You know Logitech, that company that makes the great keyboards, and the great speakers, and the great gaming mice? It’s going to start calling itself just “Logi” now, and that transition begins today.

When I asked exactly why it decided to karate chop its tenured brand name in half, the answer was simple: tech means nothing.

“Tech is everywhere,” says Logitech’s VP of brand development Charlotte Johs, a big “L-O-G-I” comically emblazened on the silk screen behind her. “Tech is in the air you breathe...it’s in your clothes...in the future, ‘tech’ doesn’t say anything,” she tells me.

In a way they have a point. After all, Gizmodo’s own tagline is “Everything is Technology.” There are precedents for the name-splitting, too: Remember when Steve Jobs decided to go all King Solomon on Apple Computer? Now it’s just Apple.

Seemingly a better fitting name for a new brand of Swedish furniture than one of the leading companies for tech accessories, the important distinction is that Logi isn’t a word. It’s not quite “logic,” which was of course the reference in the original name, and I highly doubt they’re referencing Logi the fire giant from Norse mythology. One definite bonus, though, is the company would finally be able to have the same brand in Japan, where Logitech is known as Logicool due to trademark complications. Logi, as far as I’m aware, doesn’t mean anything offensive in Japanese. Phew.

When I asked where exactly this delightfully zen new identify came from, Johs said Logitech’s Boom series of Bluetooth speakers—the company’s most popular product—was in many ways the very first Logi-inspired piece of tech. In other words, the Boom happened when Logitech started starting giving a shit about design. The name just didn’t exist yet, says Johs.

Which convienently ignores the fact that the Boom already belonged to a premium brand—Ultimate Ears, which Logitech acquired in 2008—but surely the company wasn’t about to start using a headphone and speaker brand for keyboard and mice as well.

And so, Logi was born.

From looks alone, the new logo is a visual step up from its 34-year-old predecessor. It’s clean, modern and has all the visual cues of a 21st-century startup (even the lowercase!). The color palette accompanying the makeover is bright, vivid and “in your face,” another element ripped from its Boom speakers. But it also sacrifices decades of brand identity for a short and sweet logo that’s on the one hand completely unobjectionable and pleasant-looking, but on the other, kind of bland.

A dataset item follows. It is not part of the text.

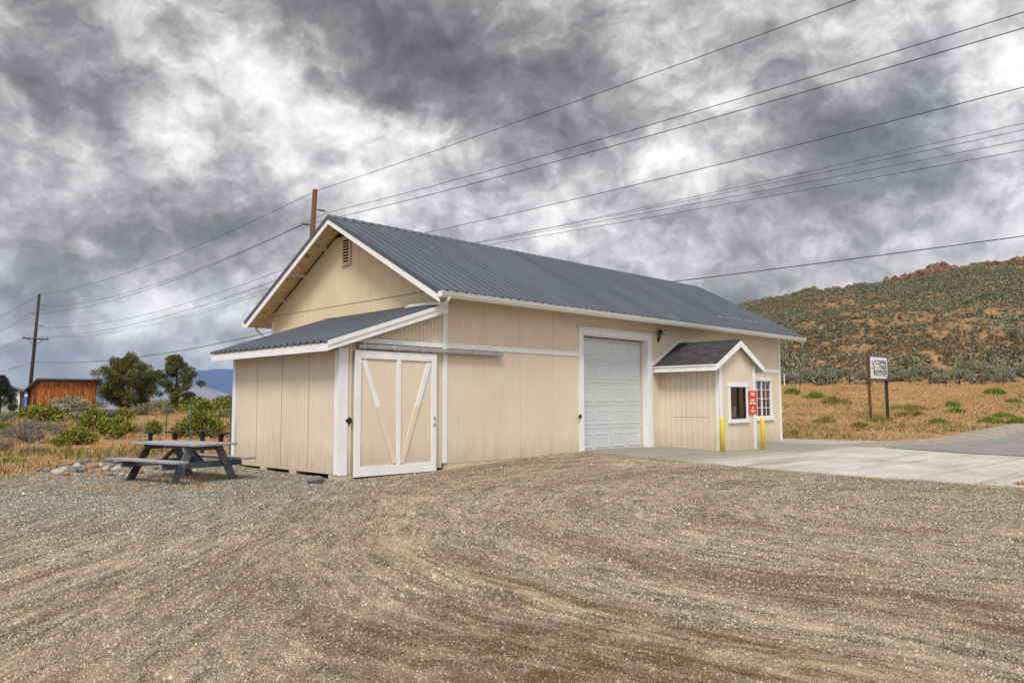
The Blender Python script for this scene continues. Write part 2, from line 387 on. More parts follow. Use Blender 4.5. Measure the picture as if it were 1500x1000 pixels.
m, t, b, co = new_mat('concrete_slab', .8, 0, .3)
n1 = t.noise(co, .5, 6, .62, .4).outputs[0]; n2 = t.noise(co, 12, 6, .7).outputs[0]
mp = t.mapping(co, (.18, 1.2, 1), (0, 0, rad(20))); n3 = t.noise(mp, 1.1, 5, .6, .5).outputs[0]
c = t.mix(t.rng(n1, .35, .65), (.41, .38, .335), (.55, .52, .465)); c = t.mix(t.rng(n2, .48, .72, 0, .45), c, (.27, .25, .225))
c = t.mix(t.rng(n3, .52, .66, 0, .75), c, (.25, .225, .195)); ty = t.noise(t.mapping(co, (.09, 2.6, 1), (0, 0, rad(-14))), 1.4, 5, .65, .3).outputs[0]; c = t.mix(t.rng(ty, .54, .66, 0, .55), c, (.22, .20, .175)); ol = t.noise(t.mapping(co, (1, 1, 1), (0, 0, 0), (2, 8, 0)), 1.1, 4, .6).outputs[0]; c = t.mix(t.rng(ol, .66, .72, 0, .6), c, (.17, .155, .135)); n4 = t.noise(t.mapping(co, (2, 2, 2), (0, 0, 0), (5, 3, 0)), 1.7, 8, .75).outputs[0]
c = t.mix(t.rng(n4, .63, .68, 0, .8), c, (.16, .13, .10))
sxx = t.n('ShaderNodeSeparateXYZ'); t.l(co, sxx.inputs[0]); wz = t.math('MULTIPLY_ADD', n1, 3.0, sxx.outputs[1]); c = t.mix(t.math('MULTIPLY', t.rng(wz, -3.2, -1.4, 0, 1, True), t.rng(sxx.outputs[0], 17.5, 15.5, .35, .85)), c, (.235, .215, .185))
t.put(b.inputs['Base Color'], c); t.l(t.bump(n2, .25, .005), b.inputs['Normal']); M['concrete'] = m
m, t, b, co = new_mat('asphalt', .85, 0, .3)
n1 = t.noise(co, 1.0, 5, .6).outputs[0]; v = t.vor(co, 60); sv = t.n('ShaderNodeSeparateColor'); t.l(v.outputs['Color'], sv.inputs[0])
c = t.mix(t.rng(n1, .3, .7), (.17, .165, .158), (.26, .252, .24)); c = t.mix(t.rng(sv.outputs[0], .6, 1, 0, .6), c, (.36, .35, .33)); n5 = t.noise(co, 9, 6, .75).outputs[0]
c = t.mix(t.rng(n5, .45, .7, 0, .5), c, (.10, .10, .105)); t.put(b.inputs['Base Color'], c); M['asphalt'] = m
m, t, b, co = new_mat('shoulder_gravel', .95, 0, .2)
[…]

The name Logitech isn’t retiring quite yet. For one, it’ll remain the company’s formal name and be sticking around on a lot of Logitech’s older stuff like mice, keyboards, and even Boom speakers...at least for now. But Logitech says, that if everything goes accordingly, Logi will be the name inscribed on almost all the things it makes, because tech isn’t spoken anymore—it’s understood.